[Work to be completed] Repeat the entire listing exactly as written.

[Material supplied]
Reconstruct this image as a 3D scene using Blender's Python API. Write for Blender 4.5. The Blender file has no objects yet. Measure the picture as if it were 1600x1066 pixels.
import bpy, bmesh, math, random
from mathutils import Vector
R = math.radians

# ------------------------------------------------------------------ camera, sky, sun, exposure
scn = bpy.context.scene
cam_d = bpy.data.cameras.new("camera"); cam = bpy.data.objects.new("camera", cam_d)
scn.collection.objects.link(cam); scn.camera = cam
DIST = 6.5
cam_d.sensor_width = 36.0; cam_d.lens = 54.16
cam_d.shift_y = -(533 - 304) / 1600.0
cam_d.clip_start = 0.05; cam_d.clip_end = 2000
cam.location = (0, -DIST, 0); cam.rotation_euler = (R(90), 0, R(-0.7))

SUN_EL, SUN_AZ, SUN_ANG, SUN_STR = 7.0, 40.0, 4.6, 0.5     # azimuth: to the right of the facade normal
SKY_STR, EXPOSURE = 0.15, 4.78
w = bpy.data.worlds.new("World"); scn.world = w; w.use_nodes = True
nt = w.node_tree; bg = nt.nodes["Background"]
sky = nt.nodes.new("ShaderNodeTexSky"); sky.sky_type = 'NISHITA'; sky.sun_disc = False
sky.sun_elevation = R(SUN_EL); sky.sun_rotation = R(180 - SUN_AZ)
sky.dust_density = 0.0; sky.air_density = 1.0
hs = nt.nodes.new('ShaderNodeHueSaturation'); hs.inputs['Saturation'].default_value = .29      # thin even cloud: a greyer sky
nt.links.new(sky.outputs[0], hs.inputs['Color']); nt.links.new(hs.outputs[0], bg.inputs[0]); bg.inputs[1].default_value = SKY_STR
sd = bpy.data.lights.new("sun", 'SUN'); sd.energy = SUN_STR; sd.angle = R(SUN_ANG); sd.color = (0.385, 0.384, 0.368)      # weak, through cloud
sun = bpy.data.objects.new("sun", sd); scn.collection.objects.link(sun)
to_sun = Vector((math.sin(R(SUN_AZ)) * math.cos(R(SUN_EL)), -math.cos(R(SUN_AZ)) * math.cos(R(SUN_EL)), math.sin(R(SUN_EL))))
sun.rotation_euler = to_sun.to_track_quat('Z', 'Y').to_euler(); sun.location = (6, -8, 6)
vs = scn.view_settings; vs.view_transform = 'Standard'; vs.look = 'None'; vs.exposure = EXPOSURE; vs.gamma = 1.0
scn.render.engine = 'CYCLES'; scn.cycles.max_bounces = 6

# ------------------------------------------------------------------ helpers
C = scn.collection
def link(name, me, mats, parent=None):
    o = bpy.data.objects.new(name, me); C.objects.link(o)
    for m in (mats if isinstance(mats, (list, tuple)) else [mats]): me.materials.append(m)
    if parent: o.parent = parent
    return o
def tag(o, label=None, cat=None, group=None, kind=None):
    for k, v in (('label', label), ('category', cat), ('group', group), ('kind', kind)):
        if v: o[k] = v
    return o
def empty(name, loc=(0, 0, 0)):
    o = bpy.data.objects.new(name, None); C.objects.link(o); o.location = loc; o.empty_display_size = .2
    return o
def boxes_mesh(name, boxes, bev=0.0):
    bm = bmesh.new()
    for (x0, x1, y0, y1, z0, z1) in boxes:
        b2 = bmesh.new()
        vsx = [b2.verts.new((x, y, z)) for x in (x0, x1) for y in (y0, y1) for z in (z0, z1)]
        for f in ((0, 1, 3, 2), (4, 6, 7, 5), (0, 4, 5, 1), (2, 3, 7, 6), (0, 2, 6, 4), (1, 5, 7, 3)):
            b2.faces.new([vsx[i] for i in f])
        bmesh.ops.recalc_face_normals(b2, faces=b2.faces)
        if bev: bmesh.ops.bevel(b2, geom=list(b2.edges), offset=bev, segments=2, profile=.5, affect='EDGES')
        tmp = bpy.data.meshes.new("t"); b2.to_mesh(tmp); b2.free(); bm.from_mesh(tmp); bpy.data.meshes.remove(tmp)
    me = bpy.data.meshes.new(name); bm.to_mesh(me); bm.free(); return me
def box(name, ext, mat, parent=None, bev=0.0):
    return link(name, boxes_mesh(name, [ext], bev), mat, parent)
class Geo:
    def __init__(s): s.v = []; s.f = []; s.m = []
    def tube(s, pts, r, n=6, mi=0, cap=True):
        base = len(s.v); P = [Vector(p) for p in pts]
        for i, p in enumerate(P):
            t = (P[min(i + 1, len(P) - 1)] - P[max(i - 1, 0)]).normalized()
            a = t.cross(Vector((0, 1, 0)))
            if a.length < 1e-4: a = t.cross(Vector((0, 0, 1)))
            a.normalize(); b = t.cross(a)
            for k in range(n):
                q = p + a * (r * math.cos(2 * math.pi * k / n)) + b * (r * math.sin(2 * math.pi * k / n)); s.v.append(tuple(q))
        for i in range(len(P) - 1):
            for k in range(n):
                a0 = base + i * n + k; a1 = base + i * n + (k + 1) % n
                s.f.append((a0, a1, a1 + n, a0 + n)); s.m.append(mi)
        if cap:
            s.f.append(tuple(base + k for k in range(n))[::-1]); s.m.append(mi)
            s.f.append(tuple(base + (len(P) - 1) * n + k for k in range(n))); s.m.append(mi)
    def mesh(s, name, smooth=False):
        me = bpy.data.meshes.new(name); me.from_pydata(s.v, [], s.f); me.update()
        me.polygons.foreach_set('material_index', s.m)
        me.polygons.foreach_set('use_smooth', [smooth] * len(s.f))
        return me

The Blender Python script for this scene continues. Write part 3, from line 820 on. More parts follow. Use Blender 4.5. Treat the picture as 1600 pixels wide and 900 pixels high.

[Response below]
Reconstruct this image as a 3D scene using Blender's Python API. Write for Blender 4.5. The Blender file has no objects yet. Measure the picture as if it were 1600x1066 pixels.
import bpy, bmesh, math, random
from mathutils import Vector
R = math.radians

# ------------------------------------------------------------------ camera, sky, sun, exposure
scn = bpy.context.scene
cam_d = bpy.data.cameras.new("camera"); cam = bpy.data.objects.new("camera", cam_d)
scn.collection.objects.link(cam); scn.camera = cam
DIST = 6.5
cam_d.sensor_width = 36.0; cam_d.lens = 54.16
cam_d.shift_y = -(533 - 304) / 1600.0
cam_d.clip_start = 0.05; cam_d.clip_end = 2000
cam.location = (0, -DIST, 0); cam.rotation_euler = (R(90), 0, R(-0.7))

SUN_EL, SUN_AZ, SUN_ANG, SUN_STR = 7.0, 40.0, 4.6, 0.5     # azimuth: to the right of the facade normal
SKY_STR, EXPOSURE = 0.15, 4.78
w = bpy.data.worlds.new("World"); scn.world = w; w.use_nodes = True
nt = w.node_tree; bg = nt.nodes["Background"]
sky = nt.nodes.new("ShaderNodeTexSky"); sky.sky_type = 'NISHITA'; sky.sun_disc = False
sky.sun_elevation = R(SUN_EL); sky.sun_rotation = R(180 - SUN_AZ)
sky.dust_density = 0.0; sky.air_density = 1.0
hs = nt.nodes.new('ShaderNodeHueSaturation'); hs.inputs['Saturation'].default_value = .29      # thin even cloud: a greyer sky
nt.links.new(sky.outputs[0], hs.inputs['Color']); nt.links.new(hs.outputs[0], bg.inputs[0]); bg.inputs[1].default_value = SKY_STR
sd = bpy.data.lights.new("sun", 'SUN'); sd.energy = SUN_STR; sd.angle = R(SUN_ANG); sd.color = (0.385, 0.384, 0.368)      # weak, through cloud
sun = bpy.data.objects.new("sun", sd); scn.collection.objects.link(sun)
to_sun = Vector((math.sin(R(SUN_AZ)) * math.cos(R(SUN_EL)), -math.cos(R(SUN_AZ)) * math.cos(R(SUN_EL)), math.sin(R(SUN_EL))))
sun.rotation_euler = to_sun.to_track_quat('Z', 'Y').to_euler(); sun.location = (6, -8, 6)
vs = scn.view_settings; vs.view_transform = 'Standard'; vs.look = 'None'; vs.exposure = EXPOSURE; vs.gamma = 1.0
scn.render.engine = 'CYCLES'; scn.cycles.max_bounces = 6

# ------------------------------------------------------------------ helpers
C = scn.collection
def link(name, me, mats, parent=None):
    o = bpy.data.objects.new(name, me); C.objects.link(o)
    for m in (mats if isinstance(mats, (list, tuple)) else [mats]): me.materials.append(m)
    if parent: o.parent = parent
    return o
def tag(o, label=None, cat=None, group=None, kind=None):
    for k, v in (('label', label), ('category', cat), ('group', group), ('kind', kind)):
        if v: o[k] = v
    return o
def empty(name, loc=(0, 0, 0)):
    o = bpy.data.objects.new(name, None); C.objects.link(o); o.location = loc; o.empty_display_size = .2
    return o
def boxes_mesh(name, boxes, bev=0.0):
    bm = bmesh.new()
    for (x0, x1, y0, y1, z0, z1) in boxes:
        b2 = bmesh.new()
        vsx = [b2.verts.new((x, y, z)) for x in (x0, x1) for y in (y0, y1) for z in (z0, z1)]
        for f in ((0, 1, 3, 2), (4, 6, 7, 5), (0, 4, 5, 1), (2, 3, 7, 6), (0, 2, 6, 4), (1, 5, 7, 3)):
            b2.faces.new([vsx[i] for i in f])
        bmesh.ops.recalc_face_normals(b2, faces=b2.faces)
        if bev: bmesh.ops.bevel(b2, geom=list(b2.edges), offset=bev, segments=2, profile=.5, affect='EDGES')
        tmp = bpy.data.meshes.new("t"); b2.to_mesh(tmp); b2.free(); bm.from_mesh(tmp); bpy.data.meshes.remove(tmp)
    me = bpy.data.meshes.new(name); bm.to_mesh(me); bm.free(); return me
def box(name, ext, mat, parent=None, bev=0.0):
    return link(name, boxes_mesh(name, [ext], bev), mat, parent)
class Geo:
    def __init__(s): s.v = []; s.f = []; s.m = []
    def tube(s, pts, r, n=6, mi=0, cap=True):
        base = len(s.v); P = [Vector(p) for p in pts]
        for i, p in enumerate(P):
            t = (P[min(i + 1, len(P) - 1)] - P[max(i - 1, 0)]).normalized()
            a = t.cross(Vector((0, 1, 0)))
            if a.length < 1e-4: a = t.cross(Vector((0, 0, 1)))
            a.normalize(); b = t.cross(a)
            for k in range(n):
                q = p + a * (r * math.cos(2 * math.pi * k / n)) + b * (r * math.sin(2 * math.pi * k / n)); s.v.append(tuple(q))
        for i in range(len(P) - 1):
            for k in range(n):
                a0 = base + i * n + k; a1 = base + i * n + (k + 1) % n
                s.f.append((a0, a1, a1 + n, a0 + n)); s.m.append(mi)
        if cap:
            s.f.append(tuple(base + k for k in range(n))[::-1]); s.m.append(mi)
            s.f.append(tuple(base + (len(P) - 1) * n + k for k in range(n))); s.m.append(mi)
    def mesh(s, name, smooth=False):
        me = bpy.data.meshes.new(name); me.from_pydata(s.v, [], s.f); me.update()
        me.polygons.foreach_set('material_index', s.m)
        me.polygons.foreach_set('use_smooth', [smooth] * len(s.f))
        return me

The Blender Python script for this scene continues. Write part 3, from line 820 on. More parts follow. Use Blender 4.5. Treat the picture as 1600 pixels wide and 900 pixels high.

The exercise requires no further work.